NONOSTANTE una prima parte dell’album raccolga pezzi quasi imprigionati in una sorta di lato oscuro, tra le note di Simulation Theory s’intravedono spiragli di luce: «Drones era un concept album molto pessimista che cercava delle risposte su come combattere e resistere allo strapotere della tecnologia – prosegue sempre Matt – oggi invece il nostro pensiero cerca di abbracciarla, di comprenderla visto che lo sviluppo tecnologico non potrà mai essere arrestato. La sensazione è che oggi si viva in un mondo ’simulato’, che si sia tornati agli anni ’80 quando la fuga dalla realtà era all’ordine del giorno».

PUR NON TRATTANDOSI di un concept album, l’idea che pervade l’intero progetto è arrivata a Matt dopo aver provato per la prima volta un visore per la realtà virtuale: «Non prendevo in mano questi ’aggeggi’ dai tempi dell’adolescenza e la consapevolezza di quanto siano cambiate le cose è stata traumatica. Dopo tre ore passate con il visore, ho pensato a un parallelismo con i social media anche se chi li usa ha un’interazione più positiva con il mondo».
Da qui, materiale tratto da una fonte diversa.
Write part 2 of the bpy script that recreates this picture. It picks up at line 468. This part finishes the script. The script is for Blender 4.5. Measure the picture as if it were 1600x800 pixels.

TRA LE NOVITÀ del disco, anche una folta schiera di collaborazioni sorprendenti, come nel caso di Timbaland: «Un produttore lontanissimo da noi ma che ci ha sempre dato l’impressione di lavorare l’elettronica come qualcosa di organico, molto lontano dai suoni senz’anima che ci assillano» sottolinea il batterista Dominic Howard. «Negli anni ’80 – chiosa il bassista Chris Wolstenholme, l’impatto della tecnologia sulla musica fu devastante se pensiamo che persino le band punk abbracciarono tastiere e sintetizzatori. Viviamo in un’epoca dove non ha più senso parlare di generi musicali quindi questo album ci sembra una naturale evoluzione della nostra musica e di questi tempi».